Angelica Penta, owner of Mike & Gel's Pizza in Warwick, said she tried to deliver a $4,000 check to the school district to help defray the costs but was rebuffed, the Warwick Post reported.

"Everything that I said got shut down," Penta told WJAR on Tuesday. "Every idea I had got shut down."

According to a statement from Superintendent Philip Thornton, the school department “was not in the position to single out or identify specific students that should be selected for a reduction in their lunch debt while excluding others.”

The district's Facebook post has received nearly 700 comments and has been shared more than 125 times.

"I just don't think it's fair to hold the kids responsible," parent Heather Vale told WLNE. "I think it's embarrassing to the kids because now everyone's going to know why these children are receiving the lunch that they are."

"To me, a SunButter and jelly sandwich is lunch shaming, because you're basically telling all the other kids that you can't afford lunch and you don't have any lunch money," Petna told WPRI.

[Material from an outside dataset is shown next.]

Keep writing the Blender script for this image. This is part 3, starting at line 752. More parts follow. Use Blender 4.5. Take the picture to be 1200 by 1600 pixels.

"No child should go hungry, but a SunButter and jelly sandwich includes milk and everything else that a regular meal includes, and it is actually on the menu," Bachus said during a school committee meeting in November, the Beacon reported. "So, it's not an issue where somebody's child gets SunGutter and nobody else gets SunButter."

In West Warwick, where one of Penta's restaurants is located, administrators in March 2018 accepted her $4,000 donation to help pay delinquent accounts, WPRI reported.

In nearby Cranston, school officials were criticized for hiring a collection agency to find families that had school lunch debts, the Journal reported in December.

Cait Clement, a Warwick resident, started a GoFundMe page and has raised more than $11,600 in donations from more than 300 people after one day.